The answer is $\boxed{132}$. Bound: A segment containing the central point is called a stick A diagonal segment of maximal length is called a long segment A diagonal segment of the second longest length is called a medium segment Notice that no two sticks or long segments can be the same color and no three medium segments can be the same color. Also, a stick, a long segment, and a medium segment can not all be the same color. Finally, two medium segments and a long segment can not all be the same color. That means one color is able to color at most one stick and two medium segments or two of any of the above types of segments. Algebraically, we want to find the minimum number of triples of the form $(2,1,0)$, $(1,0,1)$, or $(0,1,1)$ such that each component of the sum is at least $99$. A very elementary argument shows that we need at least $132$ triplets. Construction: It is not hard to partition the $99$ sticks, medium segments, and long segments into $33$ pairs of two sticks and one medium segment that do not intersect, $33$ pairs of a stick and a long segment that do not intersect, and $66$ pairs of a medium and a long segment that do not intersect (This is rather tedious but straightforward to provide a construction). Now color each of these groups one of $132$ colors.
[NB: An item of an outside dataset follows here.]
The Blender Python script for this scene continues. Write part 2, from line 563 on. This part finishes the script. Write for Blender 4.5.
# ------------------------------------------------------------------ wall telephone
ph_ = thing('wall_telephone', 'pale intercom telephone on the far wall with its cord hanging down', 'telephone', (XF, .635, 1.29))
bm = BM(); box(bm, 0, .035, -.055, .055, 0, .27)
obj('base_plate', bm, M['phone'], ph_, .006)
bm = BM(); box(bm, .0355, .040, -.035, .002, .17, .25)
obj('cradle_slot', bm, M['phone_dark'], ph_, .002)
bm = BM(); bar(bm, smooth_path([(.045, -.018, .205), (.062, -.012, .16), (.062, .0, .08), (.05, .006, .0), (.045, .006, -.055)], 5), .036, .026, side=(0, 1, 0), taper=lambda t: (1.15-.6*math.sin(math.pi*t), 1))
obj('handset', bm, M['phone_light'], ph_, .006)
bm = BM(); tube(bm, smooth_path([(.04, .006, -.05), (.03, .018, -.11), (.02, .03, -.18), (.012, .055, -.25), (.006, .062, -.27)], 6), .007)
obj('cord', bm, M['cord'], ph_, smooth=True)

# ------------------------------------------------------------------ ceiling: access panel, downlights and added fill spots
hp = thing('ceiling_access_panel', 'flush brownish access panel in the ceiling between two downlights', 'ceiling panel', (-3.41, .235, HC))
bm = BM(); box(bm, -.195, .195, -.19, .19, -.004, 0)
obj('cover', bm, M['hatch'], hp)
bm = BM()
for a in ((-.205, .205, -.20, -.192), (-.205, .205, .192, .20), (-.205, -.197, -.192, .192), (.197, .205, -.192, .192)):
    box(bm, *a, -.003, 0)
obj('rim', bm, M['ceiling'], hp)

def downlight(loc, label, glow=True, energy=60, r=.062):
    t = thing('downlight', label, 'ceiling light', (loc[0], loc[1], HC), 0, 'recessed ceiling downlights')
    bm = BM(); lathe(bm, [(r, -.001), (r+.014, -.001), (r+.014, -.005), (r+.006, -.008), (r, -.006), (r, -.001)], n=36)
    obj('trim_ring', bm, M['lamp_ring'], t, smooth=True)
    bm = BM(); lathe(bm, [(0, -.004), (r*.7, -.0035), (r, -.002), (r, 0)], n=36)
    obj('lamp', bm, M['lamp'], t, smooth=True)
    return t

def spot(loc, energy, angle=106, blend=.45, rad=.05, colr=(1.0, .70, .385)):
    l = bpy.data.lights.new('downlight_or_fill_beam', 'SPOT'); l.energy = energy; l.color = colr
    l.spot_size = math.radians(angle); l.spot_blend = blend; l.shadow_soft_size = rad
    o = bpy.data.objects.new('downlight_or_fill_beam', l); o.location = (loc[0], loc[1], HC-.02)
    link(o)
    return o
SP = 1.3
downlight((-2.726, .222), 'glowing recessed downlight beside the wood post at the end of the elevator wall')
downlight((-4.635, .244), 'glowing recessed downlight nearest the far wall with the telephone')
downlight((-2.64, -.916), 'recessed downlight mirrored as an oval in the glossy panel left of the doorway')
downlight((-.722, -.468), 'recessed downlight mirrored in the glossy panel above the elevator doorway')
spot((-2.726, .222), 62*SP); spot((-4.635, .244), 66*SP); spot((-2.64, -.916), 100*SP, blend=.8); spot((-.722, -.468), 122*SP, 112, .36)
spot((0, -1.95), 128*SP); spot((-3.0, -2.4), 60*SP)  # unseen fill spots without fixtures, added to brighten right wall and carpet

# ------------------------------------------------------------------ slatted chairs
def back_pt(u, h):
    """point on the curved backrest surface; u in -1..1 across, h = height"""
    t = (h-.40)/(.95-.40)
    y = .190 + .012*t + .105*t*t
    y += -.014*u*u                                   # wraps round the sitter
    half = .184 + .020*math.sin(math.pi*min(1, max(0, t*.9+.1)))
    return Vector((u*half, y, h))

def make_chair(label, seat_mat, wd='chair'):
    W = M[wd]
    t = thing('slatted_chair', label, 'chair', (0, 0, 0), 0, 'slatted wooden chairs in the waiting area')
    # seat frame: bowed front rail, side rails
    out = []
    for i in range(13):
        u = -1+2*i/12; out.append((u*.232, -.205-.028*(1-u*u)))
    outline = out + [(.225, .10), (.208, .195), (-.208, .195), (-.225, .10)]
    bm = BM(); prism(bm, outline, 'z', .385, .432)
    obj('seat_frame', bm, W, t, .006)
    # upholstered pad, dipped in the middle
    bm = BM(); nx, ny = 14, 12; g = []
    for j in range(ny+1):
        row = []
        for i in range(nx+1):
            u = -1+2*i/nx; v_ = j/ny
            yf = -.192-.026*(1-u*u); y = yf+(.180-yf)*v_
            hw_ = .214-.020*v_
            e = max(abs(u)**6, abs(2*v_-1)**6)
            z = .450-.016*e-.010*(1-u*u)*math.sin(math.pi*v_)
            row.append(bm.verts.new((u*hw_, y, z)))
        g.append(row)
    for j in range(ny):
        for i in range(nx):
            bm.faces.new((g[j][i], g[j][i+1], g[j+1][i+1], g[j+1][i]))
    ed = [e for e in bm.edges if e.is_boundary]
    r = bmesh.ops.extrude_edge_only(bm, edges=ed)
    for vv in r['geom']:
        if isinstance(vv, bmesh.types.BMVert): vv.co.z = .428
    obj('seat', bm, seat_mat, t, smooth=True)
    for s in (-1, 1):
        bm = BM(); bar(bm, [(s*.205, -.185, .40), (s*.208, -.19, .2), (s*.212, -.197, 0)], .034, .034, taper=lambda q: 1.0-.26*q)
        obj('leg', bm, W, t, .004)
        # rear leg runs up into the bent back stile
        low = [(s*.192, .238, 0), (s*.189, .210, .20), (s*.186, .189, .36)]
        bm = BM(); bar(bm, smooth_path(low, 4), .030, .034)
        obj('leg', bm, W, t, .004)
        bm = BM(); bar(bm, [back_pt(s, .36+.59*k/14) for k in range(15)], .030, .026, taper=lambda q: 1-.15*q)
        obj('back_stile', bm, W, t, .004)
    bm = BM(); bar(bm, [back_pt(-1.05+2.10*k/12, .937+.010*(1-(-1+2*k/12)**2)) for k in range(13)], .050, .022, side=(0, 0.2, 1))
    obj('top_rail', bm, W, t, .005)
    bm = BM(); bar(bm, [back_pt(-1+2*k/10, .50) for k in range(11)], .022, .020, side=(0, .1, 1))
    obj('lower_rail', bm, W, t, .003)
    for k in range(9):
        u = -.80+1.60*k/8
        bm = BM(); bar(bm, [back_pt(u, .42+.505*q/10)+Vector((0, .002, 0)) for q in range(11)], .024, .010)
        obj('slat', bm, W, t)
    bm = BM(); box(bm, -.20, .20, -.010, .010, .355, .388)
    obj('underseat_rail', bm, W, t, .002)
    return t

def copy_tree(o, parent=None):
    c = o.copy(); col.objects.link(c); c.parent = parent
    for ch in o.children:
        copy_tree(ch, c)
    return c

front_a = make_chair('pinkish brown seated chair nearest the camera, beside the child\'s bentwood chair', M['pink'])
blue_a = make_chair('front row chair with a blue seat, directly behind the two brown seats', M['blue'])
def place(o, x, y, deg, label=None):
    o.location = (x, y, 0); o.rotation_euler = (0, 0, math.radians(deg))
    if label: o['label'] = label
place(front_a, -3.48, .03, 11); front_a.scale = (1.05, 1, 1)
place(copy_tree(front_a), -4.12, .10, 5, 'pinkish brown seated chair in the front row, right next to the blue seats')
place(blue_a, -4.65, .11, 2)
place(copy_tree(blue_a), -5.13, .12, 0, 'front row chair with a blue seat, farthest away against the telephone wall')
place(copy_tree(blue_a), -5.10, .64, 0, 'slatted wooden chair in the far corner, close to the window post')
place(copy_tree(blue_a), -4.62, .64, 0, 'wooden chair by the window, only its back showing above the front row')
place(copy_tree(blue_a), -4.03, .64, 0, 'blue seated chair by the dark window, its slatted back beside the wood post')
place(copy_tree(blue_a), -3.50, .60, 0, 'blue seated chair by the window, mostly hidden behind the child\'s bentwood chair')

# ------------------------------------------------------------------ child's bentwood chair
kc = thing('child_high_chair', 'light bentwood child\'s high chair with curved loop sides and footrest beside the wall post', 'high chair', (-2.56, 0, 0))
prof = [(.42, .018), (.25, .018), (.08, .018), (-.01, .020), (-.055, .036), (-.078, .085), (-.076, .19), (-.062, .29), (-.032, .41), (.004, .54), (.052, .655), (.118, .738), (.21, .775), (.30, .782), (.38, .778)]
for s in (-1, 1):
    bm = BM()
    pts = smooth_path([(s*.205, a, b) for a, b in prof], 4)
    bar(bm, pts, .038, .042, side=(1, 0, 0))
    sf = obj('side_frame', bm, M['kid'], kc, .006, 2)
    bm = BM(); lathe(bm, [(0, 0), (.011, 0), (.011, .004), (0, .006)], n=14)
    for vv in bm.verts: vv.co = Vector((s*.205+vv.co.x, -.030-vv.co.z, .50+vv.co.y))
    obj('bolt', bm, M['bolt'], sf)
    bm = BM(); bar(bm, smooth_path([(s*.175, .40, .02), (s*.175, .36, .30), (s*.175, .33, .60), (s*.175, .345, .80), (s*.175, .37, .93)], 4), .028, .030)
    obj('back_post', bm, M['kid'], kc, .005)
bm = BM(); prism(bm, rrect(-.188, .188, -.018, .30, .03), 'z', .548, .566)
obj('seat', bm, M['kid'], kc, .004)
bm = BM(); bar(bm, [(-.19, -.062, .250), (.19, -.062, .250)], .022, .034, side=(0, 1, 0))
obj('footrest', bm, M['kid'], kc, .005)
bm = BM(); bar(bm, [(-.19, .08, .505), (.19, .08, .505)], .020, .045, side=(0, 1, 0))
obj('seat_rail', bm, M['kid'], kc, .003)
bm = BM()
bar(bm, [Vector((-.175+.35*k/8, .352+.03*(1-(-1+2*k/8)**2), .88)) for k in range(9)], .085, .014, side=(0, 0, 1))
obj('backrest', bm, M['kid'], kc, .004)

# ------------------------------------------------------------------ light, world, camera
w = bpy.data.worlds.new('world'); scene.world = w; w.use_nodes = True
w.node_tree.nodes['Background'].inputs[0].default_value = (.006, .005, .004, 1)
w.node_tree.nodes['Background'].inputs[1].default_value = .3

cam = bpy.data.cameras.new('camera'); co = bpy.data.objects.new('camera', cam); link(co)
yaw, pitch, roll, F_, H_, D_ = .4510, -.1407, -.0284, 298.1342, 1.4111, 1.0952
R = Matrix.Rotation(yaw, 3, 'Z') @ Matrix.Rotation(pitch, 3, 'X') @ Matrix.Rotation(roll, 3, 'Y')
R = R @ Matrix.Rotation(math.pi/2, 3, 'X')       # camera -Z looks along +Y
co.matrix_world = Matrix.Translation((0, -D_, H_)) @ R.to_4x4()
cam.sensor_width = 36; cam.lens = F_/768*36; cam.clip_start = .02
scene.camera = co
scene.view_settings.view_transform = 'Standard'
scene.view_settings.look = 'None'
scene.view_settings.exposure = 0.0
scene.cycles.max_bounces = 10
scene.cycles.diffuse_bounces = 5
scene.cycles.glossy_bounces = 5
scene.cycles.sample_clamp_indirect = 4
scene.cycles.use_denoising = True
Notice that each segment smaller than a medium segment is parallel to a medium or long segment and is contained in it's smaller arc. To finish the construction simply color each of these smaller segments the same color as the segment described previously. This clearly avoids intersections.

Can any verify if that is the correct answer?

Yes, $4n/3$ is the correct answer. But I have not gone through the details of the solution above, so I don't know if the argument is correct.